Stylistically my choice to follow all the characters throughout the time the story focuses on stemmed from one of the in class thought assignments. Tom presented his idea to the class which centered around a timeline of his life, and had sections of it where certain people had held influence over his life. This unnerved me because he was claiming that the influence ends when the object/person putting forth the influence becomes removed from the influencee.
Example of why this is wrong:
I became depressed after my girlfriend had dumped me and I had gone off to college, her being now absent in my life effected how I was acting even though she was no longer actively influencing my life.
Tom had additionally drawn lines showing when influence began and ended. They reminded me of the lines of film clips in video editing software, so I began to think about a director cutting a film of life itself. Where certain parts really "expendable"? Since life is simply a snowball of actions, choices, and coincidences is really any part "expendable?"

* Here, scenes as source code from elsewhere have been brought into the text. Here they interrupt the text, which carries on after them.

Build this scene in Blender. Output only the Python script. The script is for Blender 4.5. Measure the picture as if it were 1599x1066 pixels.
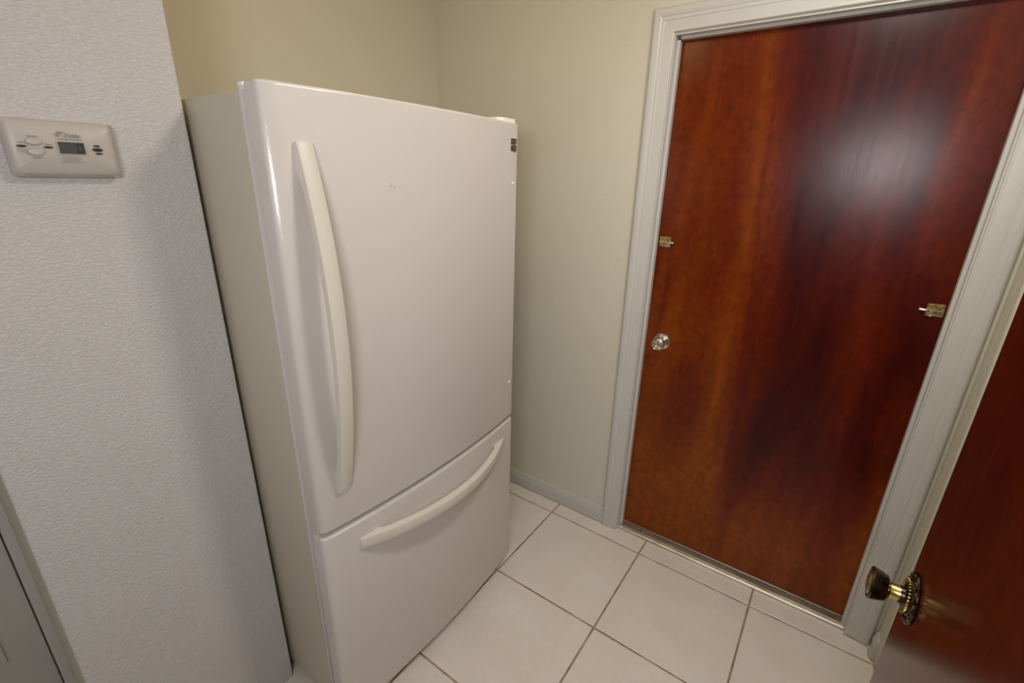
import bpy, bmesh, math, random
from mathutils import Vector, Matrix
random.seed(4)
PI = math.pi
for o in list(bpy.data.objects): bpy.data.objects.remove(o)
SC = bpy.context.scene
COL = SC.collection

# ------------------------------------------------------------------ camera
YAW, PITCH, ROLL, FPX = 0.6136, -0.3396, 0.0214, 725.5
CAM = Vector((0.6017, -1.7838, 1.5808))
fw = Vector((-math.sin(YAW)*math.cos(PITCH), math.cos(YAW)*math.cos(PITCH), math.sin(PITCH)))
rt = fw.cross(Vector((0, 0, 1))).normalized(); up = rt.cross(fw)
c_, s_ = math.cos(ROLL), math.sin(ROLL)
rt, up = rt*c_ + up*s_, up*c_ - rt*s_
cd = bpy.data.cameras.new('camera'); cd.sensor_width = 36; cd.lens = FPX/1599*36; cd.clip_start = .02
cam = bpy.data.objects.new('camera', cd); COL.objects.link(cam)
m3 = Matrix((rt, up, -fw)).transposed()
cam.matrix_world = Matrix.Translation(CAM) @ m3.to_4x4()
SC.camera = cam

# ------------------------------------------------------------------ light and exposure
SC.view_settings.view_transform = 'Standard'
SC.view_settings.look = 'None'
SC.view_settings.gamma = 1
SC.view_settings.use_curve_mapping = False
SC.view_settings.exposure = 0.0
W = bpy.data.worlds.new('world'); SC.world = W; W.use_nodes = True
W.node_tree.nodes['Background'].inputs[0].default_value = (.55, .65, .9, 1)
W.node_tree.nodes['Background'].inputs[1].default_value = .4

def area(name, loc, direction, sx, sy, power, col, shape='RECTANGLE', spread=PI):
    l = bpy.data.lights.new(name, 'AREA'); l.shape = shape; l.size = sx; l.size_y = sy
    l.energy = power; l.color = col; l.spread = spread
    o = bpy.data.objects.new(name, l); COL.objects.link(o); o.location = loc
    o.rotation_euler = Vector(direction).to_track_quat('-Z', 'Y').to_euler()
    return o
LAMP = (0.60, -0.78, 2.37)
area('ceiling_lamp_light', LAMP, (0, 0, -1), .24, .24, 12.0, (1.0, .97, .89), 'DISK')
BULB = (-.30, -0.84, 2.24)
lp = bpy.data.lights.new('bulb_light', 'POINT'); lp.energy = 2.5; lp.color = (1.0, .74, .36); lp.shadow_soft_size = .08
o = bpy.data.objects.new('bulb_light', lp); COL.objects.link(o); o.location = BULB
area('added_soft_light', (.74, -2.25, 1.71), (-.22, 1, -.18), .50, .20, 13.8, (.99, .965, .985))  # unseen soft light added beside the camera, brightens what the lamps leave dim
area('window_daylight', (.72, -4.10, 1.78), (-.25, 1, -.1), .85, .5, 4.5, (.80, .84, 1.0))

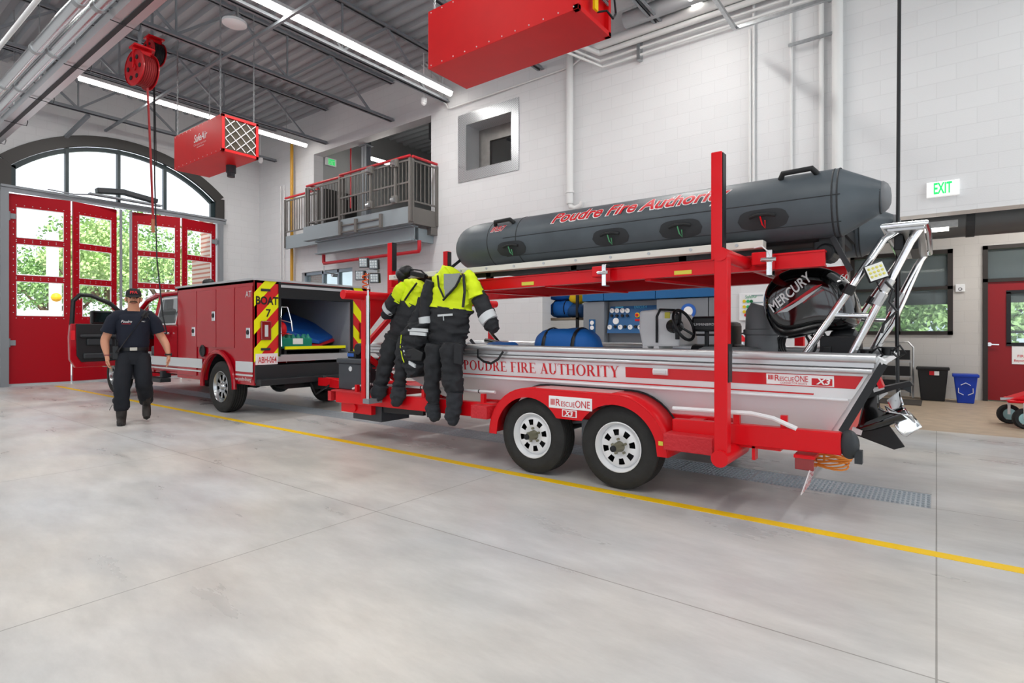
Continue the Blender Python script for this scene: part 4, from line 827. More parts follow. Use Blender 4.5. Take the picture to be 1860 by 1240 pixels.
build(MB().bx((dx-.199, q.y-.14, q.z-.09), (dx-.195, q.y+.14, q.z+.09)), 'mirror_glass', mat('mirror', '#2c3a3c', .05, .9), dor)
# ---- things in the rear bay
def rescue_mat(lab, mm, pts, th):
    P = [aX(px, py, X) for px, py, X in pts]; m = MB(); m.prism(P, (0, 0, -th)); return tag(build(m, 'rescue_mat', mm, bevel=.012, origin=P[0]), lab, 'mat')
rescue_mat('red folded rescue mat under the blue one in the truck bay', mat('mat_red', '#c01a26', .5), ((540, 622, -8.0), (577, 627, -7.93), (620, 612, -8.3), (614, 606, -8.7), (560, 600, -8.7)), .035)
rescue_mat('blue folded rescue mat leaning in the truck bay', mat('mat_blue', '#0c53a8', .45, bump=.5, bump_scale=5), ((516, 598, -8.0), (560, 617, -7.97), (580, 619, -7.95), (612, 607, -8.35), (560, 581, -8.9), (520, 565, -9.1), (512, 575, -8.7)), .05)
wp = thing('water_pack', 'green shrink-wrapped pack of water bottles in the truck bay', 'water bottles', (-7.98, 4.88, .99))
BOT = mat('water_green', '#49b39a', .15, trans=.4, ior=1.3)
for i in range(6):
    for j in range(2):
        x = -7.93-j*.09; y = 4.64+i*.085; m = MB(); m.lathe((x, y, .992), (0, 0, 1), [(0, .001), (0, .038), (.02, .04), (.16, .04), (.2, .018), (.215, .015), (.215, .001)], 12); build(m, 'bottle', BOT, wp, smooth=True)
m = MB(); m.bx((-8.07, 4.59, 1.0), (-7.885, 5.12, 1.15)); build(m, 'film_wrap', mat('wrap_green', '#13967a', .2, alpha=.75), wp, bevel=.02)
build(MB().bx((-7.884, 4.78, 1.05), (-7.882, 4.95, 1.14)), 'label_panel', LETW, wp)
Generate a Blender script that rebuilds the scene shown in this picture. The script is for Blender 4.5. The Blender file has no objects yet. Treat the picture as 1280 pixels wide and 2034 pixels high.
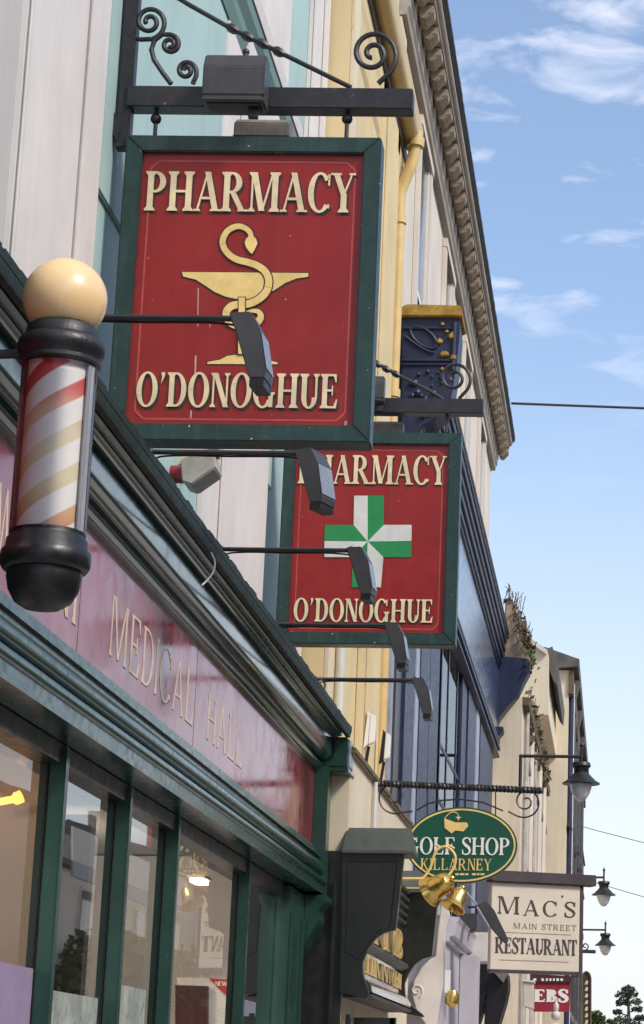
import bpy, bmesh, math, random
from mathutils import Vector, Matrix
random.seed(7)
C = bpy.context.scene
COL = C.collection
R = math.radians
# ------------------------------------------------------------------ camera
F_PX, PX, PY, TH, RO, CZ = 4500.0, 1237.0, 1017.0, R(14.37), R(0.6), 1.6
_r = Vector((1, 0, 0)); _f = Vector((0, math.cos(TH), math.sin(TH))); _u = Vector((0, -math.sin(TH), math.cos(TH)))
CR = _r*math.cos(RO) + _u*math.sin(RO)
CU = -_r*math.sin(RO) + _u*math.cos(RO)
cam_d = bpy.data.cameras.new("camera"); cam = bpy.data.objects.new("camera", cam_d); COL.objects.link(cam)
cam_d.sensor_fit = 'HORIZONTAL'; cam_d.sensor_width = 36; cam_d.lens = 36*F_PX/1280
cam_d.shift_x = (640-PX)/1280; cam_d.shift_y = (PY-1017)/1280
cam_d.clip_start = 0.1; cam_d.clip_end = 5000
cam.matrix_world = Matrix(((CR.x, CU.x, -_f.x, 0), (CR.y, CU.y, -_f.y, 0), (CR.z, CU.z, -_f.z, CZ), (0, 0, 0, 1)))
C.camera = cam
# ------------------------------------------------------------------ light
SUN = Vector((0.62, -0.42, 0.72)).normalized()
sd = bpy.data.lights.new("sun", 'SUN'); so = bpy.data.objects.new("sun", sd); COL.objects.link(so)
sd.energy = 1.7; sd.angle = R(12); sd.color = (1, 0.93, 0.84)
so.rotation_euler = (-SUN).to_track_quat('-Z', 'Y').to_euler()
W = bpy.data.worlds.new("World"); C.world = W; W.use_nodes = True
wn, wl = W.node_tree.nodes, W.node_tree.links
bg = wn['Background']; bg.inputs[1].default_value = 0.12
sky = wn.new('ShaderNodeTexSky'); sky.sky_type = 'NISHITA'; sky.sun_disc = False
sky.sun_elevation = math.asin(SUN.z); sky.sun_rotation = math.atan2(SUN.x, SUN.y)
sky.air_density = 1.0; sky.dust_density = 1.2; sky.ozone_density = 2.0
def clouds():
    tc = wn.new('ShaderNodeTexCoord'); sep = wn.new('ShaderNodeSeparateXYZ'); wl.new(tc.outputs['Generated'], sep.inputs[0])
    add = wn.new('ShaderNodeMath'); add.inputs[1].default_value = 0.12; wl.new(sep.outputs[2], add.inputs[0])
    comb = wn.new('ShaderNodeCombineXYZ')
    for i in (0, 1):
        d = wn.new('ShaderNodeMath'); d.operation = 'DIVIDE'; wl.new(sep.outputs[i], d.inputs[0]); wl.new(add.outputs[0], d.inputs[1]); wl.new(d.outputs[0], comb.inputs[i])
    mp = wn.new('ShaderNodeMapping'); mp.inputs['Scale'].default_value = (9, 11, 1); mp.inputs['Location'].default_value = (7.7, 3.4, 0.3); wl.new(comb.outputs[0], mp.inputs[0])
    n = wn.new('ShaderNodeTexNoise'); n.inputs['Scale'].default_value = 1.0; n.inputs['Detail'].default_value = 7; n.inputs['Roughness'].default_value = 0.54; n.inputs['Distortion'].default_value = 0.35
    wl.new(mp.outputs[0], n.inputs['Vector'])
    r = wn.new('ShaderNodeValToRGB'); r.color_ramp.elements[0].position = 0.53; r.color_ramp.elements[1].position = 0.73
    r.color_ramp.elements[0].color = (0, 0, 0, 1); r.color_ramp.elements[1].color = (0.52, 0.52, 0.52, 1); wl.new(n.outputs[0], r.inputs[0])
    return r.outputs[0], sep.outputs[2]
cl, zz = clouds()
mx = wn.new('ShaderNodeMix'); mx.data_type = 'RGBA'; 
def mr(src, a, b, c, d, op=None):
    n = wn.new('ShaderNodeMapRange'); n.interpolation_type = 'SMOOTHSTEP'
    for i, v in enumerate((a, b, c, d)): n.inputs[i+1].default_value = v
    wl.new(src, n.inputs[0]); return n.outputs[0]
fm = wn.new('ShaderNodeMath'); fm.operation = 'MULTIPLY'; wl.new(cl, fm.inputs[0]); wl.new(mr(zz, .27, .37, .04, 1), fm.inputs[1]); wl.new(fm.outputs[0], mx.inputs[0])
hz = wn.new('ShaderNodeMix'); hz.data_type = 'RGBA'; wl.new(mr(zz, -.03, .35, .95, .06), hz.inputs[0]); wl.new(sky.outputs[0], hz.inputs[6]); hz.inputs[7].default_value = (4.3, 4.35, 4.45, 1)
wl.new(hz.outputs[2], mx.inputs[6]); mx.inputs[7].default_value = (6.6, 6.5, 6.7, 1)
wl.new(mx.outputs[2], bg.inputs[0])
C.view_settings.view_transform = 'Standard'; C.view_settings.look = 'None'; C.view_settings.gamma = 1; C.view_settings.exposure = 0.9
C.render.engine = 'CYCLES'; C.cycles.max_bounces = 8; C.cycles.transparent_max_bounces = 12

def at(x, y, X=None, Y=None, Z=None):
    d = _f + CR*((x-PX)/F_PX) - CU*((y-PY)/F_PX); o = Vector((0, 0, CZ))
    if X is not None: return o + d*(X/d.x)
    if Y is not None: return o + d*(Y/d.y)
    return o + d*((Z-CZ)/d.z)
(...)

This brings me to Pulp Fiction. In Pulp Fiction there is a curious scene involving two of the characters. Out of nowhere Bruce Willis stumbles into Ving Rhames who wants him dead. Ving Rhames is out shopping, and crossing a street when Bruce pulls up to the light. What bothers me about this situation is that there is no good explanation of why Ving Rhames is there. His character is a fantastically rich crime boss, yet he is out doing his own grocery shopping on foot. The director doesn't clue us into why he is there but that information is important.
So I made a diagram of the characters in Pulp Fiction cutting in and out of the story, and then I began to wonder what it would be like if instead they all were a solid wall instead of strips that ended and reappeared. I also thought about how different the film could be if they used different sections of this block of action. Could two films derived from the same mass of information reach different conclusions?